The decision to resign had probably been reached on Tuesday, Aug. 6, and firmed up on Wednesday. During his undecided hours he appeared gray and wretched. Once the decision was made, as has happened before when he finally resolved a crisis, Nixon seemed a different man. He seemed al most "serene," one aide said.

Nixon rose early Thursday, going by himself to the Lincoln Sitting Room to ponder and plan his day. He met later with his chief of staff, General Alexander Haig, and at 11 a.m. he called in his successor, Gerald Ford, for a private talk that lasted an hour and ten minutes. "The President asked the Vice President to come over this morning for a private meeting," Deputy Press Secretary Gerald Warren announced to newsmen shortly before the two sat down together. "And that is all the information I have at this moment." It was information enough, however, to alert reporters that resignation, expected since Monday's devastating admission of obstructing justice, was imminent.

If further confirmation were needed, it was visible a little later on the haggard, emotion-wracked face of the usually deadpan Ron Ziegler, who, with Haig, was Nixon's closest adviser in the dying days of his Administration. "Tonight at 9 o'clock, Eastern Daylight Time," Ziegler said, struggling to hold back tears, "the President of the U.S. will address the nation on radio and television from his Oval Office."

No Precedents

Without a glance at the 150 reporters who jammed the White House briefing room, Ziegler turned on his heel and walked out. Nixon himself sat down in the Executive Office Building and, working from a draft prepared by Speechwriter Ray Price, he composed his final nationwide address, which would be the 37th speech from the White House by the 37th President.
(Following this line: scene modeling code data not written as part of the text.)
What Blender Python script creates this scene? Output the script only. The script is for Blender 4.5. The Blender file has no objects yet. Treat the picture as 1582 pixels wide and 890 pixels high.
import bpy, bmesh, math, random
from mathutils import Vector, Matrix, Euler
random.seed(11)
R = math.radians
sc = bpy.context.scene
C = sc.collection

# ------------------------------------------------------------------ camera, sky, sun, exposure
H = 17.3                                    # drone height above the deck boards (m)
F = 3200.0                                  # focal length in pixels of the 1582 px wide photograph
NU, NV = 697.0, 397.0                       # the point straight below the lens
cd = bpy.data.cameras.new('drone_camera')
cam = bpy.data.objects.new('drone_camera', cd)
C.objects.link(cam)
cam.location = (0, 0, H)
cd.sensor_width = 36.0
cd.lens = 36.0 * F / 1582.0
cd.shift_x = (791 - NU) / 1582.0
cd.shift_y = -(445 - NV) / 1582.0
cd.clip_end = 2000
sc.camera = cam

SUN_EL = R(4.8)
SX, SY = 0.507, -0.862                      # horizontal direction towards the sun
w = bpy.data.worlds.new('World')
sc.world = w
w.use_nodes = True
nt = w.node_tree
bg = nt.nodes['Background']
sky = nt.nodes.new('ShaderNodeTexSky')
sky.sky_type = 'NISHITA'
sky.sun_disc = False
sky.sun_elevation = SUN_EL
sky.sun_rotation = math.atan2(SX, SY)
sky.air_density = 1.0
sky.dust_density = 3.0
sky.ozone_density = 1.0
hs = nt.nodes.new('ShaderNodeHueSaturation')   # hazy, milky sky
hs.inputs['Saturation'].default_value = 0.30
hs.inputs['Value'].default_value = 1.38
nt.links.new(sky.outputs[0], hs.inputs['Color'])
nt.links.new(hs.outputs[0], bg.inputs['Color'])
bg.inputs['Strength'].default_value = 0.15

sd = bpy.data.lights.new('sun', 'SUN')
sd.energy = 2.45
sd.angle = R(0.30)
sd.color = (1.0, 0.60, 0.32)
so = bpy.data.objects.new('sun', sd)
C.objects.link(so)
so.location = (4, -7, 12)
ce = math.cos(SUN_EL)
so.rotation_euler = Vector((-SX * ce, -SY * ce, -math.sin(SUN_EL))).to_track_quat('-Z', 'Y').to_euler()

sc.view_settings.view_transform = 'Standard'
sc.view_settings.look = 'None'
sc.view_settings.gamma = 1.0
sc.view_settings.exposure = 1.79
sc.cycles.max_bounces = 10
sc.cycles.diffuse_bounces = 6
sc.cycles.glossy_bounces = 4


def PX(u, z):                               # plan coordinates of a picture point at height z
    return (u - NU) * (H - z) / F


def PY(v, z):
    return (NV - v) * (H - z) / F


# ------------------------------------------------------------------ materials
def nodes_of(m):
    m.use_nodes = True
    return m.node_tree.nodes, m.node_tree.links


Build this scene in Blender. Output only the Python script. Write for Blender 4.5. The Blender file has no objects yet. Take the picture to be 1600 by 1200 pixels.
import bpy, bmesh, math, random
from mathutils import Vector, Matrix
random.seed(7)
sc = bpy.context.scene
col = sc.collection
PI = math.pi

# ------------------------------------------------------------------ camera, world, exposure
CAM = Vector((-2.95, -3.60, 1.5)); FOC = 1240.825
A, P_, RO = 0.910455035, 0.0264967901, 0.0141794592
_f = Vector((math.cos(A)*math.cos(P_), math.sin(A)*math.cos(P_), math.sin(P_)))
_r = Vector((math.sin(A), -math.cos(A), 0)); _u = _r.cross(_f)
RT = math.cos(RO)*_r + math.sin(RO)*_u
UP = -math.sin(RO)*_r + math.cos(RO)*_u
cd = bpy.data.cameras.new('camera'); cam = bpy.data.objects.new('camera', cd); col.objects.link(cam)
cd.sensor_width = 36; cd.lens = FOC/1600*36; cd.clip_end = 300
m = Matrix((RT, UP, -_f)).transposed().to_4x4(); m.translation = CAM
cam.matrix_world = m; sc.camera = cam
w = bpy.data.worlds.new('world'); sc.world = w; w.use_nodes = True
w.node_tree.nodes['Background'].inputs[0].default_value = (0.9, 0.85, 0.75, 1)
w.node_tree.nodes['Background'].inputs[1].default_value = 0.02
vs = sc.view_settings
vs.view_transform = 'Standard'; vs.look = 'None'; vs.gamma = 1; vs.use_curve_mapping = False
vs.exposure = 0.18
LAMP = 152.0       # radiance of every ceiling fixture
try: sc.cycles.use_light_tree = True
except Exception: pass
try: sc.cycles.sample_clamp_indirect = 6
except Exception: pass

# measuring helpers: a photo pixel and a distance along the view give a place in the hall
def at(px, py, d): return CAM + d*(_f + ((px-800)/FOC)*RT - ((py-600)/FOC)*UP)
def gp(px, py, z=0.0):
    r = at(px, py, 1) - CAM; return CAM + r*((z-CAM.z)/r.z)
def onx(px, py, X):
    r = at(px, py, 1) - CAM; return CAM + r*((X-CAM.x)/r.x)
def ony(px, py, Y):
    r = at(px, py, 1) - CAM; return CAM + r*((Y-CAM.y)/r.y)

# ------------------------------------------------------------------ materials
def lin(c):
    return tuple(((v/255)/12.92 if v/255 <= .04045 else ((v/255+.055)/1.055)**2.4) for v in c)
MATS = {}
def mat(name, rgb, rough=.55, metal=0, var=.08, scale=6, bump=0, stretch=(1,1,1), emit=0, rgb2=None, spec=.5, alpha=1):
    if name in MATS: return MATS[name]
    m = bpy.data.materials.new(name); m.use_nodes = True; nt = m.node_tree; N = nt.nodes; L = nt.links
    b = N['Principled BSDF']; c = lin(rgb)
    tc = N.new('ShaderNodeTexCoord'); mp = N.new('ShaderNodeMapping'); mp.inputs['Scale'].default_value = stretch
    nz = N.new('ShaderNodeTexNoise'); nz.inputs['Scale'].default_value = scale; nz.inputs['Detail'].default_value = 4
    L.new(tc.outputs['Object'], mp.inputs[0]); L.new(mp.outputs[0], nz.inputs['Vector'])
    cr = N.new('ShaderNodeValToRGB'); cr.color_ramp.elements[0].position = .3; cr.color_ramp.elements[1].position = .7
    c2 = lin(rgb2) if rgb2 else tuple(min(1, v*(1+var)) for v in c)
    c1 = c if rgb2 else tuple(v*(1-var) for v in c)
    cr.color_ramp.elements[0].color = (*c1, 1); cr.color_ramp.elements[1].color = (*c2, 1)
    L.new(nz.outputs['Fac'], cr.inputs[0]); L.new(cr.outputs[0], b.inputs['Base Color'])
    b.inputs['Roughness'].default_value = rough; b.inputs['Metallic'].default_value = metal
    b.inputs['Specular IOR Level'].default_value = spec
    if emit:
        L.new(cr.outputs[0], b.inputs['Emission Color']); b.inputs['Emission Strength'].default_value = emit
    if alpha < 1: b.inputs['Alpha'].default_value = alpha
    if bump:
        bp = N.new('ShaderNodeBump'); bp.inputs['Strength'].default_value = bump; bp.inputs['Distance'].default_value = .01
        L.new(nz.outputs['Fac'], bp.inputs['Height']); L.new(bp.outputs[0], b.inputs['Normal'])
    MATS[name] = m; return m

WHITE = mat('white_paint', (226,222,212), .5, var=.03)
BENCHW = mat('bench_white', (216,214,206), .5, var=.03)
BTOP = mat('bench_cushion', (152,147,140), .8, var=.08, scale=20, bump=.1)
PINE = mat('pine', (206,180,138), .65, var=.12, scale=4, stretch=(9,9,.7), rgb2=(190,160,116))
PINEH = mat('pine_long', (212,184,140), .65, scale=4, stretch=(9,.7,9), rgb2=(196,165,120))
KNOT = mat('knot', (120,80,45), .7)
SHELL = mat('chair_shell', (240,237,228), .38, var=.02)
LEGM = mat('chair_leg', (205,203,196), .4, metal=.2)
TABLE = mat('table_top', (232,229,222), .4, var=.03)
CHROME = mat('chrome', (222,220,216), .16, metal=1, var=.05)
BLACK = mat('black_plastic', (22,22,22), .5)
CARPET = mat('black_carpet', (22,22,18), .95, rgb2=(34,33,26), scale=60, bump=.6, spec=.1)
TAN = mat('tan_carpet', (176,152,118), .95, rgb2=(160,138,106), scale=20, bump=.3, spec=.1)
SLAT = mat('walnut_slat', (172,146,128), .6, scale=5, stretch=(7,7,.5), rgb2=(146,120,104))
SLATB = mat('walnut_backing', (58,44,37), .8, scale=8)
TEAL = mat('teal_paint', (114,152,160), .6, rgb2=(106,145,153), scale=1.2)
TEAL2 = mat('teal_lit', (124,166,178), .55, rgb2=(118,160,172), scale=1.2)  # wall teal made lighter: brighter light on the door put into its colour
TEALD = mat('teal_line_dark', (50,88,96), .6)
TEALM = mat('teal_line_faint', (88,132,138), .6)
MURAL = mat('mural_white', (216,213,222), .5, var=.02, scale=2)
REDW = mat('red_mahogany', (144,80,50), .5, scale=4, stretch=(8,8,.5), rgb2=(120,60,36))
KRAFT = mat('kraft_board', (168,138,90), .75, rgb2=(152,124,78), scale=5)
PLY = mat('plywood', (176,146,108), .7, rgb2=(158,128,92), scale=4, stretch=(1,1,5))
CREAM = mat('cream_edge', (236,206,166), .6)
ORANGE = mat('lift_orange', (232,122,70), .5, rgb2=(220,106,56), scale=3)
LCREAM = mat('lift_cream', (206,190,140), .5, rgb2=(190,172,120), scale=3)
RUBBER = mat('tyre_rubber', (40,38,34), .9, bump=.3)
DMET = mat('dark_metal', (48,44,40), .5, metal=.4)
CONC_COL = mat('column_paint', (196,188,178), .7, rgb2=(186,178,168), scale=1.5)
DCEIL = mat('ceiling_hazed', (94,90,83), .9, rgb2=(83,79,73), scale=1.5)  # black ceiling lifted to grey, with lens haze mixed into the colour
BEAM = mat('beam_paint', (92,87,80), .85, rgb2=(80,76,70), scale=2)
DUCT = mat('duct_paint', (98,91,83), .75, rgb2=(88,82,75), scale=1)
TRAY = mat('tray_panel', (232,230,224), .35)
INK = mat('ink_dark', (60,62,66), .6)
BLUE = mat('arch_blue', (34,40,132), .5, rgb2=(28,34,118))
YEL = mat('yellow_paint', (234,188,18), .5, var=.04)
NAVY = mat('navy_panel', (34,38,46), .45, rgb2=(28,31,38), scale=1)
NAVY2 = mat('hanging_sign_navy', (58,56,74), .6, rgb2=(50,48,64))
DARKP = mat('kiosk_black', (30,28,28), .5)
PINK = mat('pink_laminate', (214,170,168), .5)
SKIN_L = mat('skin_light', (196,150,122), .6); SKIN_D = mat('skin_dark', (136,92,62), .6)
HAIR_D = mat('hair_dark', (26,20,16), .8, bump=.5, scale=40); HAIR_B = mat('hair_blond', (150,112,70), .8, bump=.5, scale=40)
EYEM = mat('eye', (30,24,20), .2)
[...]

Even as he wrote, he was frequently interrupted by the more prosaic functions of his office as the federal bureaucracy continued to move ahead with its own ponderous momentum. A $13.6 billion agricultural and environmental bill was vetoed as inflationary; legislation was signed providing cost-of-living Social Security increases; three people were nominated to be federal judges; and a new member was named to the International Pacific Salmon Fisheries Commission.